Thursday, June 11, 2015

Locally Sourced


Baseball will go to the far ends of the earth in search of talent, and language is no barrier.  In fact, it is, however much teams want to pretend otherwise.

As far as I know, there has yet to be any kind of analysis measuring the baseball knowledge of Japanese and Korean interpreters.  How do you translate nuance in word and gesture?  If I were laying out big bucks for anyone from across the Pacific, first I’d make sure the player came with an interpreter who could hold up his end of the conversation in Brooklyn, Jersey, Yazoo City or the North Shore and was a former ballplayer.  Anything less and you risk having a player stuck in a language bubble.  Just because he nods doesn’t mean he understands.

I also think teams shortchange themselves and their Latin players by not paying more attention to matters of language.  Most if not all teams make do with (kind of) bilingual players; nuance may or may not get communicated.  Consider an idea or directive as it moves from coach to player and back again, a round trip between California, Venezuela and the Dominican Republic.  The first time I was in Boston, I honestly had no idea what people were saying and they, me; we were all in Babel by the Back Bay.  By the same token, just because someone speaks “Spanish” doesn’t mean someone from another Spanish-speaking country will easily understand.

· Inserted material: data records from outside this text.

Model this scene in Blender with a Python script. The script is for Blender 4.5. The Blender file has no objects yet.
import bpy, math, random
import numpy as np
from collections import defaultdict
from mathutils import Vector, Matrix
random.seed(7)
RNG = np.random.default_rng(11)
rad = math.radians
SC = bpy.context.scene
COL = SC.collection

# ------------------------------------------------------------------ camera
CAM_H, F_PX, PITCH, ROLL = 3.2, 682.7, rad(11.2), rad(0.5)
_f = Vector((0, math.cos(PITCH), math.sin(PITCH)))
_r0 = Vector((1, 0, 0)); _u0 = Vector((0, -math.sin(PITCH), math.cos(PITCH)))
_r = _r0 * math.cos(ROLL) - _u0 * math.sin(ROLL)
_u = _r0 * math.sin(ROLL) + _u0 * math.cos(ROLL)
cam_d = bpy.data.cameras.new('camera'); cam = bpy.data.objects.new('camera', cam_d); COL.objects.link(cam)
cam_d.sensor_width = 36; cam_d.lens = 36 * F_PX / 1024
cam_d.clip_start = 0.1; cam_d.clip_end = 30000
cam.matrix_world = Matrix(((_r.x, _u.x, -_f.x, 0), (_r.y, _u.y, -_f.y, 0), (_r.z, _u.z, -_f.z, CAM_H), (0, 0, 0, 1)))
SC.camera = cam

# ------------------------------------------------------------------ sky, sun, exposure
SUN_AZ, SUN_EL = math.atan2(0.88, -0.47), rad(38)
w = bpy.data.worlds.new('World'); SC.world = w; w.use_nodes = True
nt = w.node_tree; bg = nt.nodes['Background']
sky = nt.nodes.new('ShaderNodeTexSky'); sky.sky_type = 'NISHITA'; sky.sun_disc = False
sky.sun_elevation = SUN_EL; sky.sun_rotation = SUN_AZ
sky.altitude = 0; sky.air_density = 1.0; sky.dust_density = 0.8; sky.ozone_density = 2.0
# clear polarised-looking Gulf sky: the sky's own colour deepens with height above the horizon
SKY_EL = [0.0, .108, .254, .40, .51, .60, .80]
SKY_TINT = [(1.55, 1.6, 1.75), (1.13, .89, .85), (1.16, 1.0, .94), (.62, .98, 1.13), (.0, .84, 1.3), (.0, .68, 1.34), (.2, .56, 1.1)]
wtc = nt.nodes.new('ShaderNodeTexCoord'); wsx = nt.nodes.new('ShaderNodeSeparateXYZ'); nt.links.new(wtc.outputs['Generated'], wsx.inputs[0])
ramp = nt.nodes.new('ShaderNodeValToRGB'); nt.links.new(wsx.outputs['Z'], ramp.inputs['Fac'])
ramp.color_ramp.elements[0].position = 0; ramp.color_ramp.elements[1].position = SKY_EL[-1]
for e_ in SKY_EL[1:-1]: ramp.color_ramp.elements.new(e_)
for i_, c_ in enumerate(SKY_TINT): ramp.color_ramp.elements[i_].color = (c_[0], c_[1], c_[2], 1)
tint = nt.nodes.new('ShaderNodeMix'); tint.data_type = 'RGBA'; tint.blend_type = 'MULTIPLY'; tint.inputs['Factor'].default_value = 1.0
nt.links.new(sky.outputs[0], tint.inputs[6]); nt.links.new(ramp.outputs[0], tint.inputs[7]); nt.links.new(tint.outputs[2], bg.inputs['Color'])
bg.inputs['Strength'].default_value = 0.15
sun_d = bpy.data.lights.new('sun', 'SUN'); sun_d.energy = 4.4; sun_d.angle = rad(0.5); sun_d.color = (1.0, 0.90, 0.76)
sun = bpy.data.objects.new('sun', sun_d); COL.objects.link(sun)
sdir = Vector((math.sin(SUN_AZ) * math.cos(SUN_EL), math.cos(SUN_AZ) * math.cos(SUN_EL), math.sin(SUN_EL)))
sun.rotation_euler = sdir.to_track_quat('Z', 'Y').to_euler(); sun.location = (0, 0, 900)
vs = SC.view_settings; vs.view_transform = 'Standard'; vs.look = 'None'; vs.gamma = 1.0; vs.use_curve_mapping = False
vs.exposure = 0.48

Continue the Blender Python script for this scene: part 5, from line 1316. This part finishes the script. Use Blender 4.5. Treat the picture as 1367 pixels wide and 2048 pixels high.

Neither Chicago team has done anything to stand out in dealing with this.  They basically sign the player and hope for the best.  As to signing someone a little closer to home, like Jim Thome or Kirby Puckett, that has never been much of a priority, either; native sons on either the North or South sides have been few and far between.  So, imagine my surprise when the White Sox drafted two area pitchers in the seventh and ninth rounds.  Blake Hickman played at Simeon High School and Iowa while Ryan Hinchley is from York H.S. in Elmhurst and the University of Illinois at Chicago. 

Hickman is particularly interesting as a lifelong Sox fan and a product of the team’s efforts to bring baseball to the inner city.  If he makes it, that could give black kids pause as they consider what sport to pick up: Hey, didn’t that Hickman guy grow up down the street?  Hope springs eternal at the start of spring training and the end of each year’s draft.

Just for Clare, the Sox even drafted a pitcher from Valpo.  They also drafted the owner’s grandson.  That must mean he doesn’t have any granddaughters, right?